● **DATA SHOWN**:
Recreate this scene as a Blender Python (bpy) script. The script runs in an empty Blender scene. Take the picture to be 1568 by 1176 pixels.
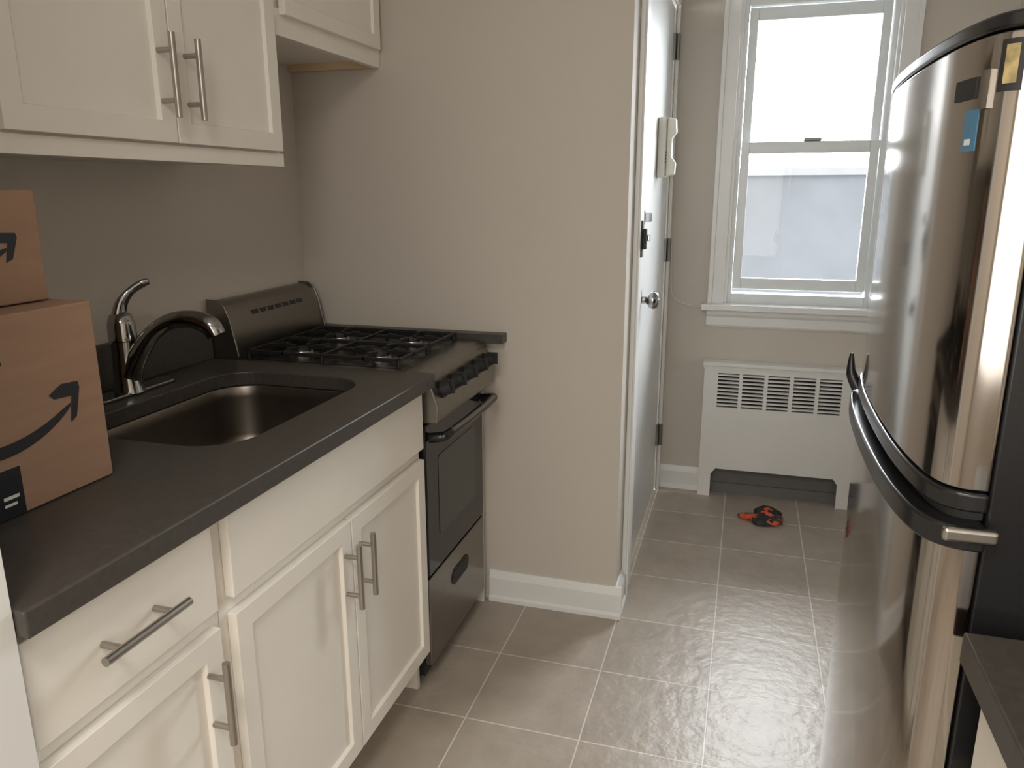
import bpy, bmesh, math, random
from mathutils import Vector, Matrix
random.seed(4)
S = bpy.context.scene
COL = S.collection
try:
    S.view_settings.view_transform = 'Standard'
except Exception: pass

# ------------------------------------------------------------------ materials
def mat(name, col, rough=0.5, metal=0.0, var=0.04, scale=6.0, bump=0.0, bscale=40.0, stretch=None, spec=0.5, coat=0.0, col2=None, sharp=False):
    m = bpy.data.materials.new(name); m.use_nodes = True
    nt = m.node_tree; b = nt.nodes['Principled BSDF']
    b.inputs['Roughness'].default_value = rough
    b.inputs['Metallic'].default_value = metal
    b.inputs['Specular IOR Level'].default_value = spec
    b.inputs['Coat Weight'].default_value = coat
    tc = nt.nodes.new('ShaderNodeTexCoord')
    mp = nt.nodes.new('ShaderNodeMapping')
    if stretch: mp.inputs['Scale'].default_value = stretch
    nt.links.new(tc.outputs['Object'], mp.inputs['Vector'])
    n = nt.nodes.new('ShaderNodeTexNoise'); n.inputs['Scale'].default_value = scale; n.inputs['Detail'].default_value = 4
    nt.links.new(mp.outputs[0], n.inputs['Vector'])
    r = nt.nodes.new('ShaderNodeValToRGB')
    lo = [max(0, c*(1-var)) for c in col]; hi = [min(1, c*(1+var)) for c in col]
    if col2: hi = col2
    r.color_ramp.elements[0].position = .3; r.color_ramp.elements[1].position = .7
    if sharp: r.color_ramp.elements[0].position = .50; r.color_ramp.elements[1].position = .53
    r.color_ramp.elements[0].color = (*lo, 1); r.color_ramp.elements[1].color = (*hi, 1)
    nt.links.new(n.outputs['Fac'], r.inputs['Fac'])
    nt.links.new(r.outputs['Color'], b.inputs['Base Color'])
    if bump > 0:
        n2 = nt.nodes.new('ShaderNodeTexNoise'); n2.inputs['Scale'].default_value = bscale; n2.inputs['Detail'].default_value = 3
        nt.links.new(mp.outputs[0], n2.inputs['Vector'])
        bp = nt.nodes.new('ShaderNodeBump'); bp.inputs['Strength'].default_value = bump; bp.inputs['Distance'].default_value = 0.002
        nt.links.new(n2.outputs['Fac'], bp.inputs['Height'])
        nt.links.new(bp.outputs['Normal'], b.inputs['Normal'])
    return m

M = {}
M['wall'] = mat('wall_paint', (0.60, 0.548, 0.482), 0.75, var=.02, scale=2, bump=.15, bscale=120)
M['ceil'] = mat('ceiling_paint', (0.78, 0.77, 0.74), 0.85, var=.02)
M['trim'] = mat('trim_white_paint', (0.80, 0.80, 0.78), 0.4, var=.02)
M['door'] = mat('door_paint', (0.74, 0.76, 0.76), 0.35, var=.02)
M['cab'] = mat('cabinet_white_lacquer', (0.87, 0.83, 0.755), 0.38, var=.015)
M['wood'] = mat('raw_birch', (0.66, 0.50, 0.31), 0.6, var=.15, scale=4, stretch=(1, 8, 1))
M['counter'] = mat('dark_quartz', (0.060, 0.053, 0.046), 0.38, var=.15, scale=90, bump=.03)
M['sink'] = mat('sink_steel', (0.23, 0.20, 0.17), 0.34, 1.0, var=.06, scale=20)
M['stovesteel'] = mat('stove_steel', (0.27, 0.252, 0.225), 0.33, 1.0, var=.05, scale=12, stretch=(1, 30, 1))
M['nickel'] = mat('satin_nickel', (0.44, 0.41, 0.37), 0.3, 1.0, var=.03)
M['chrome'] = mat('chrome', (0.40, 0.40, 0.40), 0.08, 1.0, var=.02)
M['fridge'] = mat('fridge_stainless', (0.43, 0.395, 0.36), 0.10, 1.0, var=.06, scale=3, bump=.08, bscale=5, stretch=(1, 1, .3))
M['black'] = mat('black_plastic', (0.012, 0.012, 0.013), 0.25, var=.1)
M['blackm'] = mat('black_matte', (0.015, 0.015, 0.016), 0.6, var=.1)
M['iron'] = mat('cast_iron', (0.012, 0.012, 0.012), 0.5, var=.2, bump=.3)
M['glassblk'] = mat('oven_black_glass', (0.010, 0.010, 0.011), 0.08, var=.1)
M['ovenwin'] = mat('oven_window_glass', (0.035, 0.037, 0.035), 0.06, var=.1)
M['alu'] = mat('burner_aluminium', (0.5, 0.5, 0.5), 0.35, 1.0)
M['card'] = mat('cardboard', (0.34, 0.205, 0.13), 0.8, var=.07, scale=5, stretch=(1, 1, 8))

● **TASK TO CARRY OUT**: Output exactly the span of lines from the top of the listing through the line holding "except Exception: pass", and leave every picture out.

● **TASK SOLUTION**:
Recreate this scene as a Blender Python (bpy) script. The script runs in an empty Blender scene. Take the picture to be 1568 by 1176 pixels.
import bpy, bmesh, math, random
from mathutils import Vector, Matrix
random.seed(4)
S = bpy.context.scene
COL = S.collection
try:
    S.view_settings.view_transform = 'Standard'
except Exception: pass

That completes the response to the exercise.